◆ **Instructions for the task**
Report how many lines below contain the word "Blender", and give only that number.

>>>>

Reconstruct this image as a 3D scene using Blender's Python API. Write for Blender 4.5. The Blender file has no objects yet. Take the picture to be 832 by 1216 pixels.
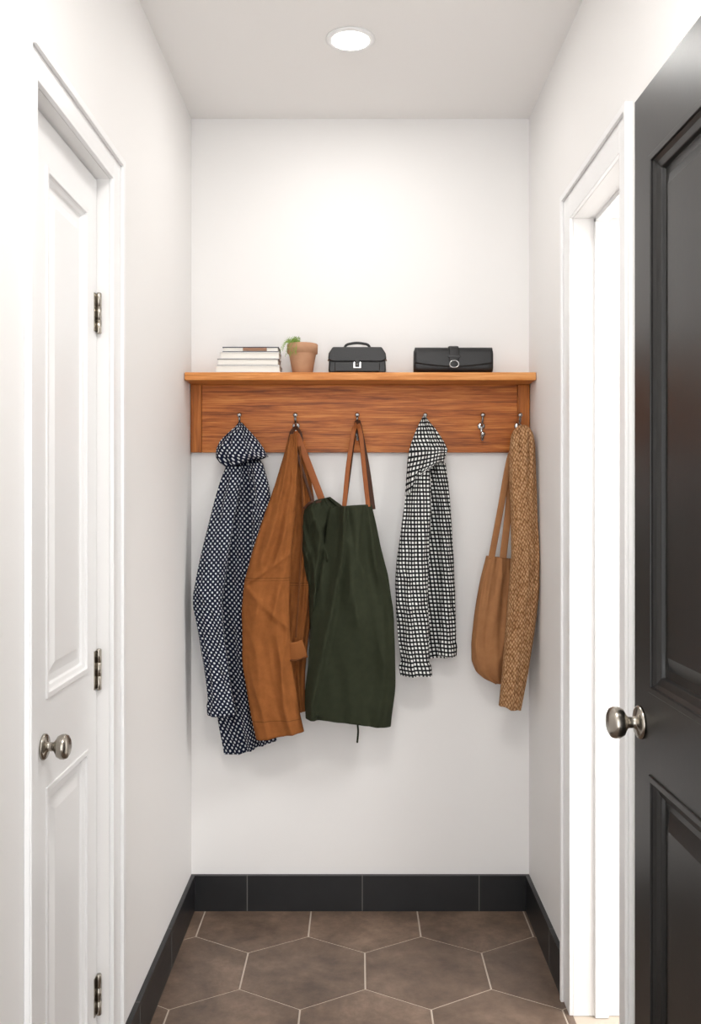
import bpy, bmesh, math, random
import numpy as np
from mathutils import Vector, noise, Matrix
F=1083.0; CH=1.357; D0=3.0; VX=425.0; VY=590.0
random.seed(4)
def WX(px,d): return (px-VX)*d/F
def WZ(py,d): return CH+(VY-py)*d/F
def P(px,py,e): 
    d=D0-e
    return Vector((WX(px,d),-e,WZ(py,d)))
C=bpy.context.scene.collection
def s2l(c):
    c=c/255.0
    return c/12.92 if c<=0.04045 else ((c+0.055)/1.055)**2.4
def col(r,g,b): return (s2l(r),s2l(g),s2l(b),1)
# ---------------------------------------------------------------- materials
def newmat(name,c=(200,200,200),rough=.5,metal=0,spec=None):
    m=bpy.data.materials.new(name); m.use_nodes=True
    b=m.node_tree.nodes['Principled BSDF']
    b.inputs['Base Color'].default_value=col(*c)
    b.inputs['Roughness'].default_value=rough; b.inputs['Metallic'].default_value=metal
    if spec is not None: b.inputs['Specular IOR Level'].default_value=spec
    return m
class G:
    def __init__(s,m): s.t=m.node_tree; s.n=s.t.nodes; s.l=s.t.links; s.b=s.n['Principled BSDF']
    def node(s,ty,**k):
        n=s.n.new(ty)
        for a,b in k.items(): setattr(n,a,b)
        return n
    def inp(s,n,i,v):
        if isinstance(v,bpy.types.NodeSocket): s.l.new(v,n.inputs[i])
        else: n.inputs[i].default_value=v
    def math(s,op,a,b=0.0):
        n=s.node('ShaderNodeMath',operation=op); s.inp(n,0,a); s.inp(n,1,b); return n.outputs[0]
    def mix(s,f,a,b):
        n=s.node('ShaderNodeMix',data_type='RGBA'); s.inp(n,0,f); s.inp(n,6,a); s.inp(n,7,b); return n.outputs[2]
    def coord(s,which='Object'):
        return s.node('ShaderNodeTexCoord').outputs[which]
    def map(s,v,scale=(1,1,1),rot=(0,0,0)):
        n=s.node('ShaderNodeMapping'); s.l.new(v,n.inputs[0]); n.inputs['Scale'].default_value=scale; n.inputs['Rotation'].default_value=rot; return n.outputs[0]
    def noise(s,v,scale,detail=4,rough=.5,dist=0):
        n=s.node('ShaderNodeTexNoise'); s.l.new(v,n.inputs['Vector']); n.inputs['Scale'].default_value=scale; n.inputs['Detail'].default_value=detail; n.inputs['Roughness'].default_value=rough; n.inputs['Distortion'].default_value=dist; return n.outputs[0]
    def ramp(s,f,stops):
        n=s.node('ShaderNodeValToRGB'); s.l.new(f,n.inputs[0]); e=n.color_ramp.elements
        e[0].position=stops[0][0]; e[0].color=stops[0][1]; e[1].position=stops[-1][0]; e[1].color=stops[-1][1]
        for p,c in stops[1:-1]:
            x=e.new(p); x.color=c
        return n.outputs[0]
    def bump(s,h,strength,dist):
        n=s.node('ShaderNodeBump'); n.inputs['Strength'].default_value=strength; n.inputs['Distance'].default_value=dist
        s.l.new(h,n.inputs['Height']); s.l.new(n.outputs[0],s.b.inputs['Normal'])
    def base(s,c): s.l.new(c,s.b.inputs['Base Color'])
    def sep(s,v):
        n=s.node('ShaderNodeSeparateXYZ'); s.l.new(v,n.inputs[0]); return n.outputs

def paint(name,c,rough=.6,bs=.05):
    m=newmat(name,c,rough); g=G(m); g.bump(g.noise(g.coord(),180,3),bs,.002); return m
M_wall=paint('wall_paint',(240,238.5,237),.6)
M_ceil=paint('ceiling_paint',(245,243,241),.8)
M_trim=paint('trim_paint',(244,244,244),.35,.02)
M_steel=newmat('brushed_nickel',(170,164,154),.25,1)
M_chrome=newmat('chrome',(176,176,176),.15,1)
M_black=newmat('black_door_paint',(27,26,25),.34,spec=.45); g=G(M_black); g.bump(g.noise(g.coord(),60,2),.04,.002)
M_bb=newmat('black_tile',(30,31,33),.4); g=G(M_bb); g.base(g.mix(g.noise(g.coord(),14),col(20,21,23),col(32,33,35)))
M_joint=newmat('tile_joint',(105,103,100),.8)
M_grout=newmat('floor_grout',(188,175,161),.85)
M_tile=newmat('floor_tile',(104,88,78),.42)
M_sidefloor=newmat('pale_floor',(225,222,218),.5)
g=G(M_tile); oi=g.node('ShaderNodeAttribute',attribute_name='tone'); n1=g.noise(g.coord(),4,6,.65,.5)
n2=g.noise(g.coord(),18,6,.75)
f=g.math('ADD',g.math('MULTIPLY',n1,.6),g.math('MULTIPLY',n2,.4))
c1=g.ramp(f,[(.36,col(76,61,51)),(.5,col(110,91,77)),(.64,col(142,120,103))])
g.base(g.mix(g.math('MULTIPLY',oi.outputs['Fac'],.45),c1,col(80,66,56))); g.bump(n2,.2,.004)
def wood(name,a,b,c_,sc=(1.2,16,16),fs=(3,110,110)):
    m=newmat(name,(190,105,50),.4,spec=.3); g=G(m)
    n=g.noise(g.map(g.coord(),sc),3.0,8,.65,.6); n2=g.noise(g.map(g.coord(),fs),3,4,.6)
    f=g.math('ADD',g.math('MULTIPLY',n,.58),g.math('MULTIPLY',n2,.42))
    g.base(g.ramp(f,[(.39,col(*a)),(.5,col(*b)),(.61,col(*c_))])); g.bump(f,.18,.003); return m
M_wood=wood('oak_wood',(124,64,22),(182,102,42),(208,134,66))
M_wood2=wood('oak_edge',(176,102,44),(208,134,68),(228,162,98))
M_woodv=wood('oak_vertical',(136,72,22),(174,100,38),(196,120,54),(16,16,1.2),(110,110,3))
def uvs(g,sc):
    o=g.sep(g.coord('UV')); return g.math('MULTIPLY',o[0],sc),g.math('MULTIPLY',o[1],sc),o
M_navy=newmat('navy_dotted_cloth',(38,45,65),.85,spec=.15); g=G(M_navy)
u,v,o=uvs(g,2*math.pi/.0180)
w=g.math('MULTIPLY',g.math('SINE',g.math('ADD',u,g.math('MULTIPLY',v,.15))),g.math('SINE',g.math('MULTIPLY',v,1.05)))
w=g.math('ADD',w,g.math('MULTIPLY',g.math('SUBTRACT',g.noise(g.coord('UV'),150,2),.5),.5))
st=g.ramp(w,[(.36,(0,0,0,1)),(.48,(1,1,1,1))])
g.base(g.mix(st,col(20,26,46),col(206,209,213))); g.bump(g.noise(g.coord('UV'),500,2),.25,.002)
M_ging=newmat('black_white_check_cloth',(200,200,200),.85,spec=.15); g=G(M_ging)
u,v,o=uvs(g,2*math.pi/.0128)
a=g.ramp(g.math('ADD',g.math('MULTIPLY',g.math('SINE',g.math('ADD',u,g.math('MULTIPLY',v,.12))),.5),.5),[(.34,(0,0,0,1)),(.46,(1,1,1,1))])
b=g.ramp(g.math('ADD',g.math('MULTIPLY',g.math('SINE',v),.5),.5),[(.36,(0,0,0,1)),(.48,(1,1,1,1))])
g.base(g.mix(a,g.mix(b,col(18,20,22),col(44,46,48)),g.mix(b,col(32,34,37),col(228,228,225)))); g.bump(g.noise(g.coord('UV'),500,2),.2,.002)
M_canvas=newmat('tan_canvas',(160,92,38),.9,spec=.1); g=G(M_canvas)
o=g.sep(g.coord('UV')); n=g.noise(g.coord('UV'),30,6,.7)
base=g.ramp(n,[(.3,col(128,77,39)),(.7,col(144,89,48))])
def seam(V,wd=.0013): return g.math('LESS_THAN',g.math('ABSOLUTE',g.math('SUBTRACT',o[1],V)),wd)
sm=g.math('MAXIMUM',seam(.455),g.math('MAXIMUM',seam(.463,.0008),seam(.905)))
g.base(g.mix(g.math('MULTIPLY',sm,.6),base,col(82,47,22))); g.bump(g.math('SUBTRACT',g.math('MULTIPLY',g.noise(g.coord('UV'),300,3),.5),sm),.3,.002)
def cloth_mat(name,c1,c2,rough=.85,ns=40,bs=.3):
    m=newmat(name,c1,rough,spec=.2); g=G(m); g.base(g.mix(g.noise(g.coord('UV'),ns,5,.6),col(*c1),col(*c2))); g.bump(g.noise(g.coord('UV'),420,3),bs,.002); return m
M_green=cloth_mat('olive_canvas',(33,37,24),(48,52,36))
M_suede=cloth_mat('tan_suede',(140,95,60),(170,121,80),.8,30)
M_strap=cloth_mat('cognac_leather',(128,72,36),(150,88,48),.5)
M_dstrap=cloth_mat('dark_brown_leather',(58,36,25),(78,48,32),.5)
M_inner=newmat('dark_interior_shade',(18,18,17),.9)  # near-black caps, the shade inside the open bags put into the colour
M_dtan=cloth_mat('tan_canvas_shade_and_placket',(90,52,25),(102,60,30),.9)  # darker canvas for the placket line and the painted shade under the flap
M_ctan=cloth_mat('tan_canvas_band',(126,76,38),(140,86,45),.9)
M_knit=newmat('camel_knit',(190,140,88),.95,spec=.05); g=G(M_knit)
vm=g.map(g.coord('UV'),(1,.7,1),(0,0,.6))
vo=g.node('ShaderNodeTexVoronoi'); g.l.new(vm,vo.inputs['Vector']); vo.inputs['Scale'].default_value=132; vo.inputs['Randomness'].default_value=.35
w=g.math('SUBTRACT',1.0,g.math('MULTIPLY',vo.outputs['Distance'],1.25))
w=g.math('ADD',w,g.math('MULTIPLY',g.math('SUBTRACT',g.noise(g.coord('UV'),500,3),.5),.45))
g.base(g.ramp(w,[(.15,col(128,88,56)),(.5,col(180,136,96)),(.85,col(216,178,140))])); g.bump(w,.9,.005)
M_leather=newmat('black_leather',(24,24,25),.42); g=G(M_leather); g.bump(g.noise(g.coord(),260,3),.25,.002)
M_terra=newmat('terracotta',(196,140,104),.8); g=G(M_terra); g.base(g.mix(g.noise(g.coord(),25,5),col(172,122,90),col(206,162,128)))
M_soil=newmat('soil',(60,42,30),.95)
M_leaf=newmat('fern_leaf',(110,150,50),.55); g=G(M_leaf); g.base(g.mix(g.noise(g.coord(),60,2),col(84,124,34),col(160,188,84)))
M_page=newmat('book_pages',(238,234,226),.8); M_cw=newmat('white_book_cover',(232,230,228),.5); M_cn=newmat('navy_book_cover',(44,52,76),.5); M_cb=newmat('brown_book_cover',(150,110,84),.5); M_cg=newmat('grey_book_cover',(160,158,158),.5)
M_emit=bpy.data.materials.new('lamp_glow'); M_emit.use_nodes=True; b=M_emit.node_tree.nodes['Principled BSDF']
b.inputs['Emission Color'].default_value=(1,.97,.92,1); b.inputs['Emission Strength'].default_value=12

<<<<
>>>>

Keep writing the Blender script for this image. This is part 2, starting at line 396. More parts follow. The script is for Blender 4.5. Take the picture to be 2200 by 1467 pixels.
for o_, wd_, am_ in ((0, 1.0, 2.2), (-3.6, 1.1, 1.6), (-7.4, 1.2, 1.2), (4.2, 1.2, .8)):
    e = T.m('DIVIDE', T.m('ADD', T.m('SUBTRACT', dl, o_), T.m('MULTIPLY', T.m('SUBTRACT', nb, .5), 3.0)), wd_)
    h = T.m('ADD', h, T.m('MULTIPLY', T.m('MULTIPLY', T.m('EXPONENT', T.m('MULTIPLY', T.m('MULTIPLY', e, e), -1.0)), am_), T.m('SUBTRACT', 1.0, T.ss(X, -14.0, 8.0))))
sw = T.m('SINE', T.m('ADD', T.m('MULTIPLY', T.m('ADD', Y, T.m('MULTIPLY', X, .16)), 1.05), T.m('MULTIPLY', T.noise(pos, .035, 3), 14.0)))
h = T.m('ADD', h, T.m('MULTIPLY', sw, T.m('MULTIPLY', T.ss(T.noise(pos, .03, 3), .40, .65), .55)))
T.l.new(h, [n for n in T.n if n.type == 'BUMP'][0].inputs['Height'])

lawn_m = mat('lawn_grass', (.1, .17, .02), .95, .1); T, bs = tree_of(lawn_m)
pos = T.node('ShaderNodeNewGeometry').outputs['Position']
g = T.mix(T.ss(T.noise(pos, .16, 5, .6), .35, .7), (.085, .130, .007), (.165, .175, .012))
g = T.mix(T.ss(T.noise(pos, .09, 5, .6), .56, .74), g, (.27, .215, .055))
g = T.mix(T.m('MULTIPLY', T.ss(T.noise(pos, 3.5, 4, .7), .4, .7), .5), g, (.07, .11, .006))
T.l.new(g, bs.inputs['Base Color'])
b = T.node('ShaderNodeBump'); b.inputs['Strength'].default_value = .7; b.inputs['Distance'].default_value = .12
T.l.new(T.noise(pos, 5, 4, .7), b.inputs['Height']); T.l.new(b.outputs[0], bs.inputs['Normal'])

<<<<

◆ **Output of the task**
2